PepsiCo Egypt and USAID Initiative Garners Increase in Potato Harvest

PepsiCo Egypt and USAID Initiative Garners Increase in Potato Harvest.

Masanobu Fukuoka, the Japanese philosopher and farmer:

“The ultimate goal of farming is not the growing of crops, but the cultivation and perfection of human beings.”
For Egyptian potato farmers, this could not be any more true. For the past year, PepsiCo Egypt has been working to empower Egyptian farmers by supporting them through training programs aimed at providing them with stronger technical know-how and other skills to improve efficiency and productivity.

Launched through the collaborative effort of PepsiCo Egypt and USAID, the 'Potato Harvest Program' has been working to empower small farmers across Egypt.

Throughout the Program, farmers participated in training workshops and received technical recommendations to enable them to grow higher quality crops and increase their productivity.

The Program resulted in an increase of potato harvests, from six tons per feddan last year to 14 tons per feddan in 2020.

Additionally, the program led to an increase in this year’s potato harvest by 15 percent, which will increase rural farmers’ incomes.
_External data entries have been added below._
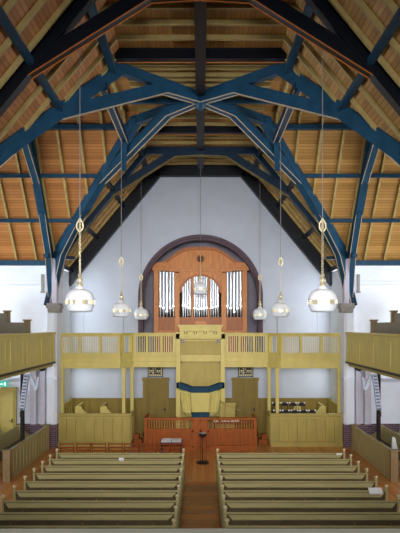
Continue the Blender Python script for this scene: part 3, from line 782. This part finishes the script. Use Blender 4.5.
# ------------------------------------------------------------------ nave pews
def pew(L,k):
    t=thing('pew',(0,0,0),'x','pew','long green pews of the nave')
    h=L/2
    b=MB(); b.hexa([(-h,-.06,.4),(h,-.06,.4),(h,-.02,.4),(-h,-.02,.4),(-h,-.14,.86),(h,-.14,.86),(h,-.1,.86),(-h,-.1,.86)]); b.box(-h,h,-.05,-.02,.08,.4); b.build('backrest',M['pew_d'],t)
    b=MB() # sloping book ledge, trapezoid
    tv=[(-h,-.10,.89),(h,-.10,.89),(h-.14,-.21,.77),(-h+.14,-.21,.77)]
    n=Vector((0,-.12,.11)).normalized()*-.03
    b.hexa(tv+[tuple(Vector(p)+n) for p in tv]); b.box(-h,h,-.12,-.08,.85,.885); b.build('book_ledge',M['pew'],t)
    b=MB(); b.box(-h+.05,h-.05,-.04,.34,.42,.46); b.build('seat',M['pew'],t)
    for s in (-1,1):
        pr=[(-.13,0),(.36,0),(.36,.5),(.2,.56),(.05,.62),(-.02,.78),(-.04,.9),(-.1,.94),(-.15,.9),(-.12,.6)]
        b=MB(); b.prism(pr,lambda u,v,tt:(tt,u,v),s*h-.02*s,s*(h+.03)); e=b.build('pew_end',M['pew'],t)
        b=MB(); b.lathe([(0,-.035),(.03,-.03),(.045,0),(.035,.03),(0,.04)],10,(s*(h+.005),-.1,.985)); b.tube([(s*(h+.005),-.1,.93),(s*(h+.005),-.1,.98)],.018,8); b.build('scroll_knob',M['knob'],e,True)
    for q in range(-2,3):
        b=MB(); x=q*L/5.2
        b.prism([(-.13,.5),(-.13,.7),(-.24,.7),(-.2,.66),(-.12,.5)],lambda u,v,tt:(tt,u,v),x-.012,x+.012); b.build('ledge_bracket',M['brownpost'],t)
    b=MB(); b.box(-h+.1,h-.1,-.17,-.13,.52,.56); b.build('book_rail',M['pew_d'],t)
    return t
PY=[18.76-.85*k for k in range(11)]
for s,nm in ((-1,'left'),(1,'right')):
    xi=s*.5; xo=s*4.19
    proto=None
    for k,y in enumerate(PY):
        loc=((xi+xo)/2,y,0)
        where={0:'the first row, nearest the pulpit',len(PY)-1:'last row, nearest the viewer'}.get(k,'the %s row back from the pulpit'%ORD[k])
        lab='long green pew with book ledge, %s block, %s'%(nm,where)
        if proto is None: proto=pew(abs(xo-xi),k); proto.location=loc; proto['label']=lab
        else: dup(proto,loc,lab)
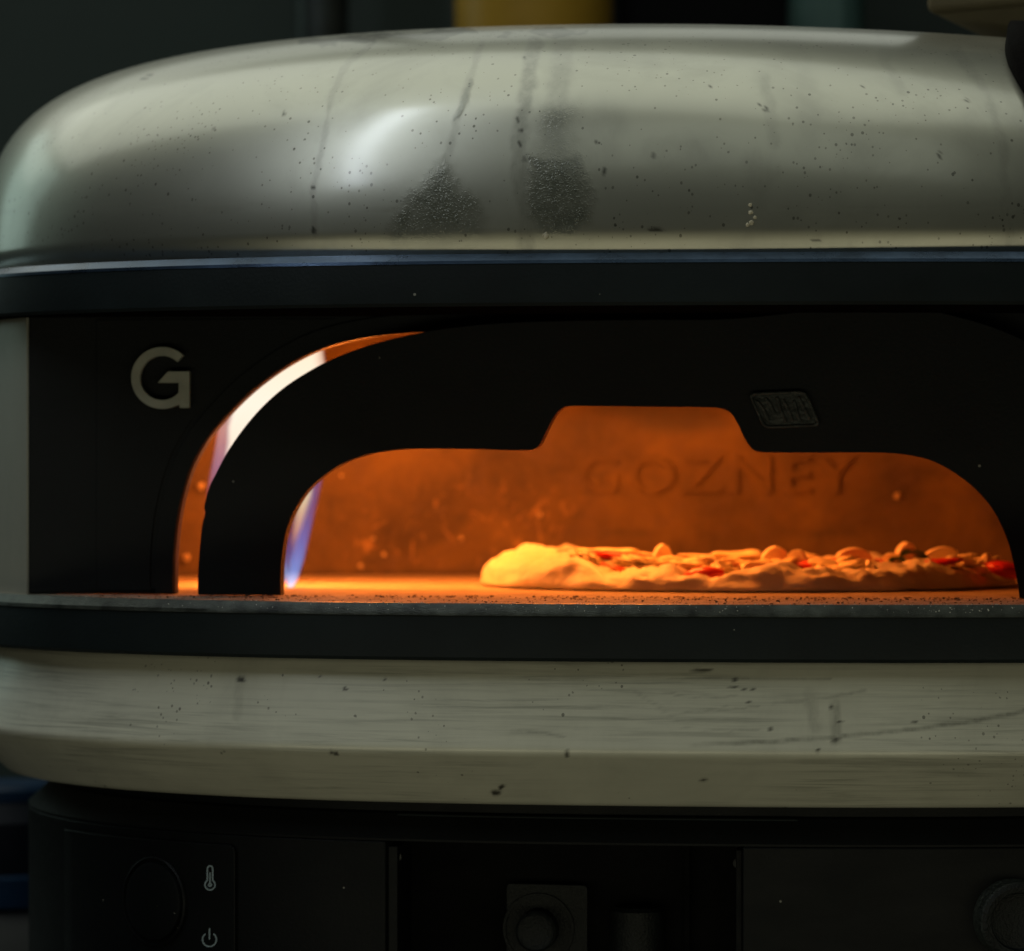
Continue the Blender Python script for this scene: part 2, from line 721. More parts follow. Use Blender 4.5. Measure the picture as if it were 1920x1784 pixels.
px, py, co = px_of(dome)
front = (co[:, 1] < O[1])
wx = px + 22 * fbm(px, py, 40, 3)
wy = py + 22 * fbm(px, py, 40, 9)
g = np.zeros(px.shape)
for pts, wd, amt in (
        ([(905, 80), (880, 150), (850, 235), (832, 300)], 9, .35),
        ([(1000, 80), (992, 140), (978, 220), (972, 330), (985, 400), (985, 465)], 15, .62),
        ([(1060, 75), (1050, 150), (1040, 250), (1045, 300)], 24, .34),
        ([(700, 85), (655, 120), (618, 190), (598, 290), (588, 350), (588, 445)], 7, .38),
        ([(1790, 90), (1850, 180), (1882, 280), (1892, 460)], 12, .38),
        ([(1440, 150), (1440, 210), (1455, 270)], 12, .30),
        ([(1470, 60), (1500, 120), (1515, 200), (1518, 280)], 26, .15),
        ([(1645, 70), (1670, 130), (1690, 170)], 12, .22),
        ([(1410, 300), (1440, 320), (1420, 350)], 26, .28),
        ([(1225, 285), (1300, 290)], 30, .22)):
    d, t = seg_dist(wx, wy, pts)
    rag = .6 + .9 * (fbm(px, py, 22, 17) + .5)
    g = np.maximum(g, .78 * amt * (1 - smstep(wd * .4 * rag, wd * 1.2 * rag, d)))
big = smstep(.02, .20, fbm(px, py * .8, 190, 31)) * smstep(860, 1060, px) * .20
g = np.maximum(g, big)
g = np.maximum(g, .28 * (1 - smstep(0, 34, np.abs(py - 395 - 18 * fbm(px, py, 90, 5)))) * smstep(.0, .22, fbm(px * .3, py * 2.2, 60, 41)))
P1 = [(828, 296), (848, 312), (862, 345), (900, 372), (918, 412), (900, 440), (800, 452), (735, 455), (712, 440), (740, 392), (785, 345), (806, 310)]
P2 = [(984, 285), (1040, 292), (1098, 285), (1104, 330), (1116, 362), (1104, 418), (1080, 436), (1010, 446), (988, 400)]
ex = 12 * fbm(px, py, 11, 90)
w1 = 1 - smstep(-26, 8, ex +  poly_sd(wx, wy, P1))
w2 = 1 - smstep(-16, 7, ex +  poly_sd(wx, wy, P2))
w3 = .5 * (1 - smstep(-34, 22, 1.5 * ex +  poly_sd(wx, wy, [(1010, 190), (1080, 195), (1104, 330), (985, 330)])))
w4 = .55 * (1 - smstep(3, 8, seg_dist(wx, wy, [(885, 150), (862, 200), (848, 240), (832, 290)])[0])) * smstep(-.05, .1, fbm(px, py, 26, 77))
wet = np.maximum.reduce([w1, w2, w3, w4]) * np.clip(.78 + .9 * fbm(px, py, 34, 66), .35, 1)
g = np.maximum(g, .45 * (1 - smstep(-26, 14, poly_sd(wx, wy, P2))))
g = np.maximum(g, .35 * (1 - smstep(-24, 18, poly_sd(wx, wy, [(p[0] + 12, p[1]) for p in P1]))))
sp = np.zeros(px.shape)
for (cx, cy, rx, ry) in ((533, 214, 2.6, 6), (588, 432, 5, 8), (587, 352, 4, 5), (1762, 290, 2.4, 9), (1530, 452, 12, 2.6), (1230, 431, 16, 4), (1228, 292, 3, 8),
                         (1134, 325, 3, 12), (400, 240, 2.4, 2.4), (605, 190, 2.6, 2), (1118, 268, 4, 3), (982, 108, 3.5, 3), (1330, 162, 3, 2.5), (972, 225, 4, 4),
                         (978, 246, 5, 5), (975, 270, 4, 6), (984, 300, 3, 5), (1292, 459, 3, 3), (1812, 188, 5, 3), (1618, 162, 3, 3), (1425, 196, 4, 2.6),
                         (1436, 205, 3, 5), (270, 148, 9, 2.4), (280, 141, 8, 2)):
    sp = np.maximum(sp, 1 - smstep(.6, 1.2, np.hypot((px - cx + 5 * fbm(px, py, 9, 2)) / rx, (py - cy) / ry)))
# soot gathers on the crown line
top = seg_dist(px, py, [(560, 80), (700, 72), (860, 63), (1100, 57)])[0]
sp = np.maximum(sp, .6 * (1 - smstep(0, 5, top + 40 * (fbm(px * .35, py, 18, 55)))) * (px > 560) * (px < 1130))
set_attr(dome, 'grime', g * front)
set_attr(dome, 'wet', wet * front)
set_attr(dome, 'spot', sp * front * .85)

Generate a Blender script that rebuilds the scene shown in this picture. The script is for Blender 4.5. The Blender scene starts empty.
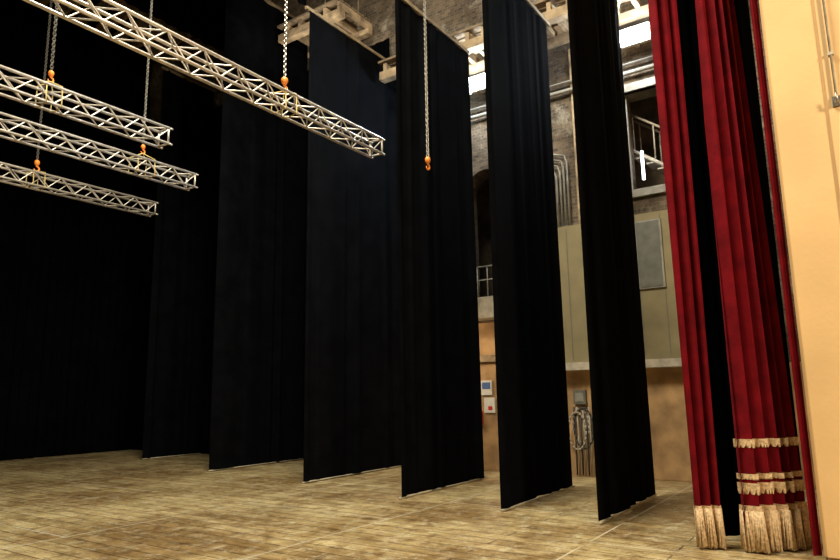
import bpy, bmesh, math, random
from mathutils import Vector, Matrix
random.seed(4)
scene=bpy.context.scene
scene.view_settings.view_transform='Standard'
scene.view_settings.look='None'

# ---------------------------------------------------------------- materials
def new_mat(name):
    m=bpy.data.materials.new(name); m.use_nodes=True
    nt=m.node_tree; b=nt.nodes['Principled BSDF']
    return m,nt,b
def simple(name,col,rough=.6,metal=0.,noise=0.15,scale=6.,bump=0.,bscale=40.,sheen=0.,spec=0.5):
    m,nt,b=new_mat(name)
    tc=nt.nodes.new('ShaderNodeTexCoord')
    n=nt.nodes.new('ShaderNodeTexNoise'); n.inputs['Scale'].default_value=scale; n.inputs['Detail'].default_value=6
    nt.links.new(tc.outputs['Object'],n.inputs['Vector'])
    r=nt.nodes.new('ShaderNodeValToRGB')
    r.color_ramp.elements[0].position=.3; r.color_ramp.elements[1].position=.7
    r.color_ramp.elements[0].color=[c*(1-noise) for c in col]+[1]
    r.color_ramp.elements[1].color=[min(1,c*(1+noise)) for c in col]+[1]
    nt.links.new(n.outputs['Fac'],r.inputs['Fac']); nt.links.new(r.outputs['Color'],b.inputs['Base Color'])
    b.inputs['Roughness'].default_value=rough; b.inputs['Metallic'].default_value=metal
    b.inputs['Specular IOR Level'].default_value=spec
    if sheen: 
        b.inputs['Sheen Weight'].default_value=sheen; b.inputs['Sheen Roughness'].default_value=.5
    if bump:
        n2=nt.nodes.new('ShaderNodeTexNoise'); n2.inputs['Scale'].default_value=bscale; n2.inputs['Detail'].default_value=5
        nt.links.new(tc.outputs['Object'],n2.inputs['Vector'])
        bp=nt.nodes.new('ShaderNodeBump'); bp.inputs['Strength'].default_value=bump; bp.inputs['Distance'].default_value=.02
        nt.links.new(n2.outputs['Fac'],bp.inputs['Height']); nt.links.new(bp.outputs['Normal'],b.inputs['Normal'])
    return m
def emis(name,col,s):
    m,nt,b=new_mat(name)
    b.inputs['Base Color'].default_value=(*col,1); b.inputs['Emission Color'].default_value=(*col,1); b.inputs['Emission Strength'].default_value=s
    return m

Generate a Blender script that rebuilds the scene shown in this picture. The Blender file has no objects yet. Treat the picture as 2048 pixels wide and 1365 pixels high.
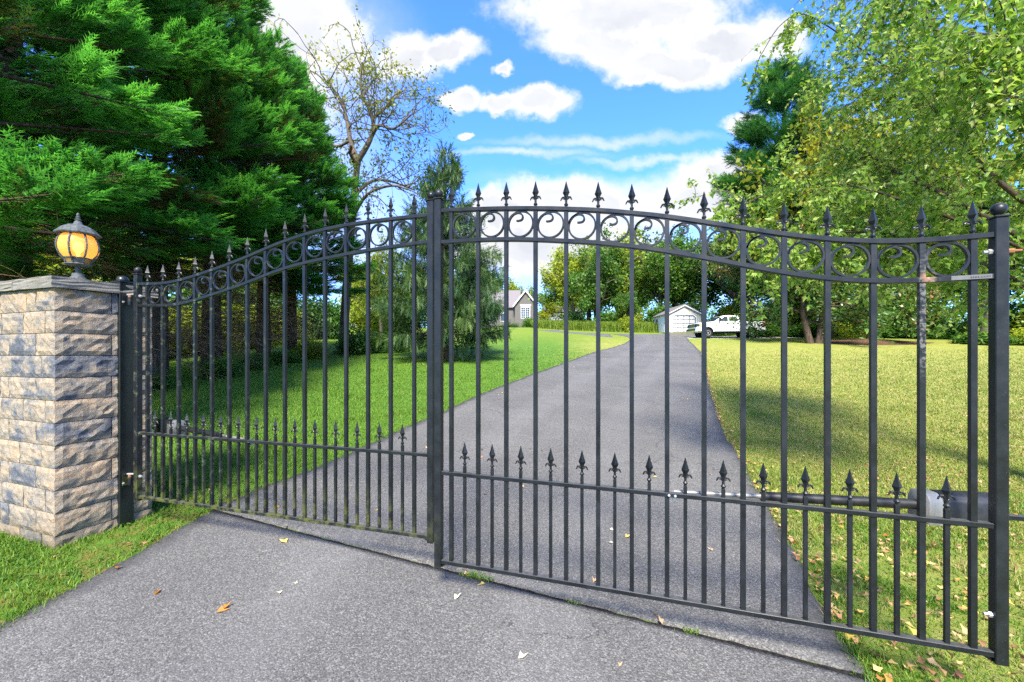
import bpy, bmesh, math, random
import numpy as np
from mathutils import Vector, Matrix
R = math.radians
PI = math.pi
rng = np.random.default_rng(7)
random.seed(7)
C = bpy.context.scene.collection
sc = bpy.context.scene

# ------------------------------------------------------------------ camera
EYE = 1.75
cam = bpy.data.cameras.new('camera')
cam.lens = 36 * 830 / 2048
cam.sensor_width = 36
cam.sensor_fit = 'HORIZONTAL'
cam.shift_y = 0.01245
cam.clip_start = 0.05
cam.clip_end = 3000
camo = bpy.data.objects.new('camera', cam)
C.objects.link(camo)
camo.location = (0, 0, EYE)
camo.rotation_euler = (R(90), 0, 0)
sc.camera = camo
sc.cycles.use_denoising = False
sc.cycles.max_bounces = 8
sc.cycles.diffuse_bounces = 5
sc.cycles.transparent_max_bounces = 6
sc.cycles.sample_clamp_indirect = 6

# ------------------------------------------------------------------ exposure, sun, sky
sc.view_settings.view_transform = 'Standard'
sc.view_settings.look = 'None'
sc.view_settings.gamma = 1
sc.view_settings.use_curve_mapping = False
sc.view_settings.exposure = 2.55
SUN_EL, SUN_AZ = 47, 184          # azimuth from +Y, clockwise: the sun stands behind the camera
sund = Vector((math.sin(R(SUN_AZ)) * math.cos(R(SUN_EL)), math.cos(R(SUN_AZ)) * math.cos(R(SUN_EL)), math.sin(R(SUN_EL))))
sl = bpy.data.lights.new('sun', 'SUN')
sl.energy = 2.2
sl.angle = R(15)      # thin cloud in front of the sun: soft edged shadows
sl.color = (1.0, 0.93, 0.80)
so = bpy.data.objects.new('sun', sl)
C.objects.link(so)
so.rotation_euler = sund.to_track_quat('Z', 'Y').to_euler()
so.location = sund * 60

W = bpy.data.worlds.new('World')
sc.world = W
W.use_nodes = True
wt = W.node_tree
wt.nodes.clear()


class NT:
    """small node-tree writer"""
    def __init__(s, t):
        s.t = t

    def n(s, typ, ins=None, **kw):
        nd = s.t.nodes.new(typ)
        for k, v in kw.items():
            setattr(nd, k, v)
        for k, v in (ins or {}).items():
            if isinstance(v, bpy.types.NodeSocket):
                s.t.links.new(v, nd.inputs[k])
            else:
                nd.inputs[k].default_value = v
        return nd

    def m(s, op, a, b=None, c=None, clamp=False):
        ins = {0: a}
        if b is not None:
            ins[1] = b
        if c is not None:
            ins[2] = c
        return s.n('ShaderNodeMath', ins, operation=op, use_clamp=clamp).outputs[0]

    def vm(s, op, a, b=None):
        ins = {0: a}
        if b is not None:
            ins[1] = b
        nd = s.n('ShaderNodeVectorMath', ins, operation=op)
        return nd.outputs['Value'] if op in ('LENGTH', 'DOT_PRODUCT', 'DISTANCE') else nd.outputs[0]

    def mix(s, f, a, b, blend='MIX'):
        nd = s.n('ShaderNodeMix', None, data_type='RGBA', blend_type=blend)
        for i, v in ((0, f), (6, a), (7, b)):
            if isinstance(v, bpy.types.NodeSocket):
                s.t.links.new(v, nd.inputs[i])
            elif i == 0:
                nd.inputs[i].default_value = v
            else:
                nd.inputs[i].default_value = (*v, 1) if len(v) == 3 else v
        return nd.outputs[2]

    def ramp(s, f, stops, interp='LINEAR'):
        nd = s.n('ShaderNodeValToRGB', {0: f})
        cr = nd.color_ramp
        cr.interpolation = interp
        while len(cr.elements) < len(stops):
            cr.elements.new(0.5)
        for e, (p, c) in zip(cr.elements, stops):
            e.position = p
            e.color = (*c, 1) if len(c) == 3 else c
        return nd.outputs[0]

    def smooth(s, v, lo, hi):
        nd = s.n('ShaderNodeMapRange', {0: v, 1: lo, 2: hi, 3: 0.0, 4: 1.0}, interpolation_type='SMOOTHSTEP')
        return nd.outputs[0]

    def noise(s, vec, scale, detail=4, rough=0.55, out='Fac', dim='3D'):
        ins = {'Scale': scale, 'Detail': detail, 'Roughness': rough}
        if vec is not None:
            ins['Vector'] = vec
        return s.n('ShaderNodeTexNoise', ins, noise_dimensions=dim).outputs[out]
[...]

This became possible through the establishment of reliable market linkages, increasing crop quality and yields, and helping farmers to progress towards internationally-recognized standards for sustainable agricultural practices.

USAID and PepsiCo are proud to be celebrating the program’s Program’s achievements by acknowledging the efforts of Egyptian farmers and presenting awards to the three farmers who achieved the largest harvest, as part of both entities’ ongoing support to Egypt’s agricultural sector.

PepsiCo Egypt boasts a strong agricultural portfolio through Chipsy Food Industries.

PepsiCo Egypt has the second largest agricultural potatoes program in terms of volume across PepsiCo globally.

This leading program provides 100 percent of the potatoes needed locally and 70 percent of the company’s seed needs. This outcome is possible through rigorous collaboration with 5,000 farmers who use local extraction methods to cultivate 40,000 acres, is expected to reach 80 percent in 2020.